Starting a Contracting Business

Written by: BUSINESS

Things To Consider Before Starting a Contracting Business

Although the construction industry offers lucrative opportunities and some great money, starting your own contracting business is risky. In fact, around 90 percent of contracting companies close shop within 10 years. That being said, deciding to venture into the contracting sector requires careful thought and serious preparation.

Like any other business, starting a contracting company requires more than just construction experience and technical skills, but also business, management, and administrative skills. Contracting companies face a myriad of risks – financial, legal, labor shortages, productivity issues, subcontractor default, and health and safety hazards. And navigating through these risks is vital to ensure success.
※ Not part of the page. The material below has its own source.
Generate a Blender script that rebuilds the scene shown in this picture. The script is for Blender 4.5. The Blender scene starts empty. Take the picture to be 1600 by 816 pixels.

If done right, a contracting business can be very profitable. But where and how do you start? Here we discuss some important things to consider before starting your construction business.

Business Plan

First of all, you need to devise a business plan. This is an essential document that will guide you as you build your business. Think of it as a blueprint of your contracting company that contains the specific details of the business such as the mission and vision, financial analysis, sales and marketing plan, services and rates, etc.

The business plan serves as the foundation for your company, so you want to make sure that it has been carefully studied and foolproof. Always remember: Failing to plan is planning to fail.

Contracting-Business

State Regulations

Can you legally manage a contracting company? Do you need to get licensed? How can you register your business? Know more about the regulations in your state related to starting a business, particularly in the construction sector.

Each jurisdiction has unique guidelines, standards, and laws that can affect how you run your contracting company. You need to be aware of them to avoid legal issues in the future. Some important things to check include business registration and licensing, tax filing requirements, building code, state-specific requirements for contractors, etc. It’s important to know the legal stuff beforehand to avoid delays when beginning.

Licensing

To legally operate as a contracting business, you need to be licensed or registered in your state or city. Some states require licensing for both the contractor and the business. Licensure is often a lengthy process that entails meeting stringent educational and documentary requirements and passing an examination. Others simply require registration of the company in its business regulations authority.

Office Location

A physical location for your office is important so potential clients will know where to find you. Having a well-designed office also adds to your credibility as a construction company. Some contractors start their business right at the comfort of their homes. You can also do this provided that your city allows and that you have enough space. The office should be conducive enough for your team and clients. It should have enough workspace for each team member, office equipment, work tools, and a boardroom for conducting a meeting.

Funding Resources

As you start your business, you need to have access to financial resources. According to the veteran general contracting company, AFS General Contracting, the working capital a business needs will depend on the type and size of projects you wish to take. Aside from your money, there are many ways you can raise funds. There are numerous banking and financial institutions where you can lend. You can also find suppliers that offer a good line of credit. Your startup capital is important to ensure projects run smoothly.

Insurance

Considering the risks associated with construction projects, contractors need the proper coverage before starting a contracting business. Typically, general liability insurance will cover for damage or injury due to projects. Consider taking surety bonds to protect your clients in case of errors during the construction.

Tools and equipment

You’ll need several tools and equipment for your future projects. Take an inventory of the equipment you already own as well as those you need to buy. Aside from building equipment, you’ll also need office equipment like computers, printers, CAD software, project management tools, etc. Likewise, you might need to invest in transport vehicles such as a truck or van. Being fully equipped shows that your contracting company is ready to take on projects.

Qualified Staff

A contracting business is composed of a team of skilled workers and builders. Make sure you have a pool of reliable professionals for future projects. When hiring workers, you want to get qualified and experienced individuals as this can impact the quality of work. Check their credentials and do due diligence, otherwise, you might end up with a poor project outcome.

Marketing

Promoting your business and reaching your target audience is essential. Landing your first project is probably one of the toughest parts of starting a contracting company. You need to have a good marketing plan that will showcase your services, portfolio, rates, and client testimonials. Maximize available marketing channels, but particularly on the internet or on social media. Make sure your prospects can easily get in touch with you.